I don’t know if I’m the only one dealing with self worth and value – maybe you are like me and have kept these pains hidden deep – these pains are bondage and this bondage is keeping us from the full potential that Christ has for us. As of today, the evil one has lost power over those pains because they are no longer hidden secrets. He can no longer hold me captive because I have spoken them freely. He can try and remind me of the hurtful words but they are now rubber band arrows instead of fiery darts because I choose to accept and believe what my Lord says about me. You don’t have to choose the same avenue of release He has given me – but I encourage you to write the things down that cause you much grief. That cut the deepest through your soul. I have a long way to go before I am healed – but the steps I’ve taken over the last week have begun the process of healing for me. I encourage you to seek out and pray for a counselor, ask the Holy Spirit to work through others to speak words of life over you. Since Friday I have heard through scriptures, Sunday School teachers, and preachers that I am valuable. That I am the apple of my Lord’s eyes. that He designed me for a specific purpose and it’s for good. That as long as I am obedient to what the Lord tells me I am successful. That it is He that is my provider and not what I look like.

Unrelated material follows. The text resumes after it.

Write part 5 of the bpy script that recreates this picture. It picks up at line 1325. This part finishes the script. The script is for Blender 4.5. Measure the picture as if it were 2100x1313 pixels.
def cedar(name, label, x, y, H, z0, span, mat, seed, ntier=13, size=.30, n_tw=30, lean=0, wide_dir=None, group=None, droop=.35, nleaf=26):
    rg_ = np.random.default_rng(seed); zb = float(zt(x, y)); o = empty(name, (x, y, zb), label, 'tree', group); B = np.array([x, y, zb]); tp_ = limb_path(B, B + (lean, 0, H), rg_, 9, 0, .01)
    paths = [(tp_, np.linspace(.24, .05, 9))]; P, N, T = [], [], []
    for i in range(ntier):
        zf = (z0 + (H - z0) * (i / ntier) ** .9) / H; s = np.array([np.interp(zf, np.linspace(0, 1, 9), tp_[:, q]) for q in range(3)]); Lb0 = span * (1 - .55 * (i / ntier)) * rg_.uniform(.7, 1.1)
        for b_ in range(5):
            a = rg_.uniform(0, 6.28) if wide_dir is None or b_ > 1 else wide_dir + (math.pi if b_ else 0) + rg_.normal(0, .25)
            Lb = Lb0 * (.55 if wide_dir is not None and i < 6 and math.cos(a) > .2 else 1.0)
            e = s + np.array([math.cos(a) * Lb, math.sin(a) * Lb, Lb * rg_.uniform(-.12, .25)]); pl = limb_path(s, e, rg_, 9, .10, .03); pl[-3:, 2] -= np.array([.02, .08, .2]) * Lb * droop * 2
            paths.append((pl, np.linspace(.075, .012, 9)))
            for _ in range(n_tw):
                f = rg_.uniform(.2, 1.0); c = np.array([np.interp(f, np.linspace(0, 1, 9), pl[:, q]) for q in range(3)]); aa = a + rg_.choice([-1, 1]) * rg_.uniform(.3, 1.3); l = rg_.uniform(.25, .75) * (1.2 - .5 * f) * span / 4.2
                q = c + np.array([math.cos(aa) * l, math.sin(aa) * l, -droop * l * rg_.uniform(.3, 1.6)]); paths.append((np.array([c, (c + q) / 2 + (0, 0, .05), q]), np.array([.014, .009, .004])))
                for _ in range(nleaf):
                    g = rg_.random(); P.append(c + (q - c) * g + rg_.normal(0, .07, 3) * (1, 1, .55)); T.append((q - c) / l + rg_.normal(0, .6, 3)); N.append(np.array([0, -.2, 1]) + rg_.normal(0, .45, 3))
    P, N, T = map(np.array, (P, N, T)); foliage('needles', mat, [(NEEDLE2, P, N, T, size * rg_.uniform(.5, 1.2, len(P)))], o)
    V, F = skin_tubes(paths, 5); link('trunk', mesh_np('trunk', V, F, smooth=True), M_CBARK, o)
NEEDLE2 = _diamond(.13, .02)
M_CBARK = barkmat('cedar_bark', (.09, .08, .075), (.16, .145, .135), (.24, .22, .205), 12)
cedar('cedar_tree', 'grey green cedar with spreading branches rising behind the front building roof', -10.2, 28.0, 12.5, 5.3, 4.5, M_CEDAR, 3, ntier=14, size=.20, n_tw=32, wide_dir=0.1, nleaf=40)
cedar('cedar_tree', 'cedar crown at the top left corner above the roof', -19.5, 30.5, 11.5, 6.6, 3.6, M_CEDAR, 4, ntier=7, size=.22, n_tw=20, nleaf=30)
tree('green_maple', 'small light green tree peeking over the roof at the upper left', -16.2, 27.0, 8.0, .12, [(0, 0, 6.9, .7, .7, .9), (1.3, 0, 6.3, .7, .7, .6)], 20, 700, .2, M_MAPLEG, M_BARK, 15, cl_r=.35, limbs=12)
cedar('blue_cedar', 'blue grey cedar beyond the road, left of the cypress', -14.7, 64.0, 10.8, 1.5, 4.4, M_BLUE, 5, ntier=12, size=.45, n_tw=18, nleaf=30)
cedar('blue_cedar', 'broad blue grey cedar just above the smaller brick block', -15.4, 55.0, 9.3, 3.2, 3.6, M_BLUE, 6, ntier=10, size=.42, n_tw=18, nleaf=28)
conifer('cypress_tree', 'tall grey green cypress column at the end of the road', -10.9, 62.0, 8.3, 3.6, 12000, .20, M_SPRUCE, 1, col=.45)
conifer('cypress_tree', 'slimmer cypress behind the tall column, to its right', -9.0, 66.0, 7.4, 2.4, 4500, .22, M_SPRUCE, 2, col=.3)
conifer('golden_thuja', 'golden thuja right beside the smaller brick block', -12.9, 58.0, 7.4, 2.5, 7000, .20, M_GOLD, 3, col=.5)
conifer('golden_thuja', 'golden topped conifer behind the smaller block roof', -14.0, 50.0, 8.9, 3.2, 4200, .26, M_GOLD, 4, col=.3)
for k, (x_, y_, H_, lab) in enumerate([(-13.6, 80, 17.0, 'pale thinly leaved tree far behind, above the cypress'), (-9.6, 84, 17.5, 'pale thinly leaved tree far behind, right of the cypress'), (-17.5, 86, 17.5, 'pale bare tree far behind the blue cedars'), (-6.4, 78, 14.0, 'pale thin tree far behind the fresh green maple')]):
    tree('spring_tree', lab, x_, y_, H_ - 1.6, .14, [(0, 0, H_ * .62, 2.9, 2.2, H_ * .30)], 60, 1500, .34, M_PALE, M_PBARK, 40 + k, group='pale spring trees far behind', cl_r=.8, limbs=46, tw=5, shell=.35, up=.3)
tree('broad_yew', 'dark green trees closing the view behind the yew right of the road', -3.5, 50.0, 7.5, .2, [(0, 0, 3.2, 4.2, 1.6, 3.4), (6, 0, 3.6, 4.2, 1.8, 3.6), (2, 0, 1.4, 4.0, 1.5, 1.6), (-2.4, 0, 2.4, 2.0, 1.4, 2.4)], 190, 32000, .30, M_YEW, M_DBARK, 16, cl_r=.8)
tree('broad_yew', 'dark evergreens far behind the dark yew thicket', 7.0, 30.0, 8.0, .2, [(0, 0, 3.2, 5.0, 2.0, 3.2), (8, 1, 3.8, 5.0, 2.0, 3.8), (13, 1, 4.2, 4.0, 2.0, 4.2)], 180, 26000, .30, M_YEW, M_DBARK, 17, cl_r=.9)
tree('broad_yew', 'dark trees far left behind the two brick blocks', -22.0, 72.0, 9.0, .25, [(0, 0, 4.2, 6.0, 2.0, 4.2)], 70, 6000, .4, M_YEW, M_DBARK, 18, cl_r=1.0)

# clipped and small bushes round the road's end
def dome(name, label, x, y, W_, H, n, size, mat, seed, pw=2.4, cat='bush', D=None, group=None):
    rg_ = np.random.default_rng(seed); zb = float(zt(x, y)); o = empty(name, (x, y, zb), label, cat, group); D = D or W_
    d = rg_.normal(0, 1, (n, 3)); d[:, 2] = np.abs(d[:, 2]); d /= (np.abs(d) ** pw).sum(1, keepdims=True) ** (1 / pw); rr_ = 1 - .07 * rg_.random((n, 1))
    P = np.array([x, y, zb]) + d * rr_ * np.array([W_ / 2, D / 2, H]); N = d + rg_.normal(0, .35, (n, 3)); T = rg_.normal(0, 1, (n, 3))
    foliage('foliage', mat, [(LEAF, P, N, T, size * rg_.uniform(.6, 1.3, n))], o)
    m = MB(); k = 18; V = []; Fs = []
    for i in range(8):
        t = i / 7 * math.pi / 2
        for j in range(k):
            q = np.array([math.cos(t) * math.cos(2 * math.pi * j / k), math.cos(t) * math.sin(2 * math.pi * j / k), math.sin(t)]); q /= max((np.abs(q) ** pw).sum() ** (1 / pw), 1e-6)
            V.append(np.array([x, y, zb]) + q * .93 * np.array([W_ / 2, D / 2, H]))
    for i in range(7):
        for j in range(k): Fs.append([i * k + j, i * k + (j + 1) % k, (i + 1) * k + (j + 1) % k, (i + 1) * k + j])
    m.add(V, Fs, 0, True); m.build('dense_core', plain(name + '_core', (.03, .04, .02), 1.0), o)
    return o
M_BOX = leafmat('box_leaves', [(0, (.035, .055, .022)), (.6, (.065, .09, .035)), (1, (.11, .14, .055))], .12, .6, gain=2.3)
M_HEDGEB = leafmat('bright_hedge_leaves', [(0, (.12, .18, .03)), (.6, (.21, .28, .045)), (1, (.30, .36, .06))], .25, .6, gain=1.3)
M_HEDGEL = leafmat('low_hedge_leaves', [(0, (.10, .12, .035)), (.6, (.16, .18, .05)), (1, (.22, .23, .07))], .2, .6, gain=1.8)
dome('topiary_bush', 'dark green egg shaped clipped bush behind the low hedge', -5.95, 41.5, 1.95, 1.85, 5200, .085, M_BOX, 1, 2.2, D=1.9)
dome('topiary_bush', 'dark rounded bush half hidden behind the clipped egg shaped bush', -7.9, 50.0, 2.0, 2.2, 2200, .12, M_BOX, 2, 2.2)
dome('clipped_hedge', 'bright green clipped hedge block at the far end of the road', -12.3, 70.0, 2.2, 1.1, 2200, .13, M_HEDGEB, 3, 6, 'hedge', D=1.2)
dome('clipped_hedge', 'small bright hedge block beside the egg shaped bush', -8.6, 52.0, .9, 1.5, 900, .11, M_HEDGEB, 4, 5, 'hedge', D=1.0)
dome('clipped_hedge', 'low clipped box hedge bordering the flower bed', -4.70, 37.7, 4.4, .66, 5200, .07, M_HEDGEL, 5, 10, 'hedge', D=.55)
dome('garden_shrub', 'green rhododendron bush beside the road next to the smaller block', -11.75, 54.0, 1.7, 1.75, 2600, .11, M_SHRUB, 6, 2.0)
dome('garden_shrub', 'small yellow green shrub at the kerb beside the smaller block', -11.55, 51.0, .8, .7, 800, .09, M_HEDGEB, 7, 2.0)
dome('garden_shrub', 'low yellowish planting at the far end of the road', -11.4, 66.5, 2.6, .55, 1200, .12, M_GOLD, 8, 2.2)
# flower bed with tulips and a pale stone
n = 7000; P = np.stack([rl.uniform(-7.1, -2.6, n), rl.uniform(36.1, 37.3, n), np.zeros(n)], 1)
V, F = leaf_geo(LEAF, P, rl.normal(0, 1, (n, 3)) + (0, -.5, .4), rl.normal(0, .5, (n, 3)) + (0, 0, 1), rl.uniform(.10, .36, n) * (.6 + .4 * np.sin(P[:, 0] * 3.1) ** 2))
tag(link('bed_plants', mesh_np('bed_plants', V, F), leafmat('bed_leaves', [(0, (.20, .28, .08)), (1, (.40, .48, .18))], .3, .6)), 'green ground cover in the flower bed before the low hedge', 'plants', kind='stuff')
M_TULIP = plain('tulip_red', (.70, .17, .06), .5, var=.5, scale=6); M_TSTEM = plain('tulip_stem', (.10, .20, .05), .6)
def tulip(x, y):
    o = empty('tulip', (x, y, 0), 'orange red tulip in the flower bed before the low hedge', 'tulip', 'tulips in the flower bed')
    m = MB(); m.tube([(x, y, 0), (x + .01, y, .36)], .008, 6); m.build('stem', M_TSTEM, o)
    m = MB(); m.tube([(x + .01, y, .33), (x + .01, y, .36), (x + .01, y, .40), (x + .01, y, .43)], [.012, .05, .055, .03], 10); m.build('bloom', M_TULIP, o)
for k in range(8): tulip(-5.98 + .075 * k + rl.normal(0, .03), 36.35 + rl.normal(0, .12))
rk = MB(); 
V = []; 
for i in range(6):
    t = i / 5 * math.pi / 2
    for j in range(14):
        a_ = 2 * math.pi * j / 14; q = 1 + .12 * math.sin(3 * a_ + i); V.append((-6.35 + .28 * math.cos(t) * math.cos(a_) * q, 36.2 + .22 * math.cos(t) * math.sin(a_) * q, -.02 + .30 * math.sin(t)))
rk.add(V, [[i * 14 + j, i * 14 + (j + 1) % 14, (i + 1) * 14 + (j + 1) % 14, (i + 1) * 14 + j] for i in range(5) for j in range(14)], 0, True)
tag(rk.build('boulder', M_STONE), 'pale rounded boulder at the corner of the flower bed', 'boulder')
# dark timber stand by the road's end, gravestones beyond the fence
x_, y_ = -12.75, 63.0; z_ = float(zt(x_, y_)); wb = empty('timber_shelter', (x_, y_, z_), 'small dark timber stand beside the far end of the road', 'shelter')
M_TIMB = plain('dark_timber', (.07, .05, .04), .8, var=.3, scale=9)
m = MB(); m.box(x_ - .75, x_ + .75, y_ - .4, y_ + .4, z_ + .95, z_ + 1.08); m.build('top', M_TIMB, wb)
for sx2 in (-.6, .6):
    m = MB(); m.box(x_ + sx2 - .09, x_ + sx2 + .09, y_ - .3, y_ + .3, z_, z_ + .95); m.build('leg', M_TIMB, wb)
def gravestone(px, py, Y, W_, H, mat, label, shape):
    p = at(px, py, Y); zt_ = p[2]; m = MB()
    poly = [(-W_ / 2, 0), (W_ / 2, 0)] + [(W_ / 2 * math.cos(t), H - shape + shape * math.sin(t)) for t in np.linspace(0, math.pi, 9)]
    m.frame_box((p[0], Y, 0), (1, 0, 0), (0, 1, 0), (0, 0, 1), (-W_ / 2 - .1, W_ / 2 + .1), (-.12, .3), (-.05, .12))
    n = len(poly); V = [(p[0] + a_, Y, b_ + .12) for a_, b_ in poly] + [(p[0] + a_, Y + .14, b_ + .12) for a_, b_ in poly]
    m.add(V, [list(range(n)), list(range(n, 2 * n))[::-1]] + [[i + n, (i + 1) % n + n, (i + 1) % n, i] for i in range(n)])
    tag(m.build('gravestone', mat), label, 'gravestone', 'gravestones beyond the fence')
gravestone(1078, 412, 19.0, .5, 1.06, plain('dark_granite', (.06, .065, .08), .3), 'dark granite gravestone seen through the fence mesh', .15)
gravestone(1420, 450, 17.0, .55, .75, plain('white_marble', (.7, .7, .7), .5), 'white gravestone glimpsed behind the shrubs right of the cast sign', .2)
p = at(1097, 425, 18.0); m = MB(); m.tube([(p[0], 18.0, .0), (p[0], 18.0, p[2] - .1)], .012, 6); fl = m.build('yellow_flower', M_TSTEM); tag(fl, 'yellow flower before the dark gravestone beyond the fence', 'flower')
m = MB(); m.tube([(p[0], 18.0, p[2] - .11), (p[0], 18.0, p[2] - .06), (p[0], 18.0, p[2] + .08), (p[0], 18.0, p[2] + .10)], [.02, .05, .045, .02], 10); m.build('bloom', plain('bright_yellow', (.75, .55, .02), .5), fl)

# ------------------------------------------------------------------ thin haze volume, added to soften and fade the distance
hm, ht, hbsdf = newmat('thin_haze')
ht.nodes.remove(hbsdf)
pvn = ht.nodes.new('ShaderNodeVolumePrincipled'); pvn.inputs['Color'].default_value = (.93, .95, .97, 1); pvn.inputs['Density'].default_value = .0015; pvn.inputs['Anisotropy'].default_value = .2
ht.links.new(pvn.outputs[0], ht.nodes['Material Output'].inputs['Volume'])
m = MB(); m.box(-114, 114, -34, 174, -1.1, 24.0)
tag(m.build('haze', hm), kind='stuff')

Saturday morning, when I first started to pen my thoughts – the Lord took me to Romans 5. Romans 5 mentions the word THrougH seventeen times. The first verse alone took my breath away, ” Therefore, since we have been declared righteous by faith (did you capture that – you are righteous by faith!) we have peace with God THrougH our Lord Jesus Christ.” The rest of the verses are incredibly comforting. I encourage you to seek them out. One of the visuals given to me years ago with the word THrougH is over the mountains (TH) through the valley (r-o-u-g-h – notice what is spells? rough) and back over the mountains (H) He is with you. I can’t always comprehend that, and I’d be be lying if I said I wasn’t struggling with why He allowed certain things to happen to me, but my only comfort is knowing that even when I don’t see Him, He is with me.

The scriptures tell me that when I asked Jesus in to my heart that He would never leave me and He will never forsake me.

The scriptures tell me that my Lord can use all things for His good. Notice i didn’t say He caused bad things, He can use bad things.

The scriptures say that in this world we will have trials and tribulations – but to fear not – yikes – because He is with us.

The scriptures say that when others mean evil against you God means them for good – to be used according to His purpose. Your story is your story. There is no doubt in weeks, or months, or even years from now, God will bring someone – hurt, broken, and needing mending in to my life. She will need to hear about the powerful healing of the Holy Spirit. She will need to know God loves her. She will need to know how to recognize the fiery darts that Satan sends that he means to harm her because he comes to steal, to kill, and to destroy. She will also need to know the rest of that verse that my Lord Jesus came to give life and to give life abundantly and to set the captives free.

The Lord knows I am most susceptible to His speaking with songs about Him – don’t get me wrong – I love scriptures but when they are brought to life through music it takes my walk deeper and more intimate. This morning the Lord used Mandissa’s song, “Unfinished” to shake a little bit more of those chains lose – I can’t wait to hear them hit the floor y’all! “No my God’s not done – making me a masterpiece” wow. How in the world could I view myself as less than His masterpiece. Brings tears to my eyes and comfort to my heart.

I love you. And just in case you need to know today –

You are valuable.

You are created for a purpose.

You His masterpiece – created and formed by His hands.

And you, my friend, are the apple of His eye.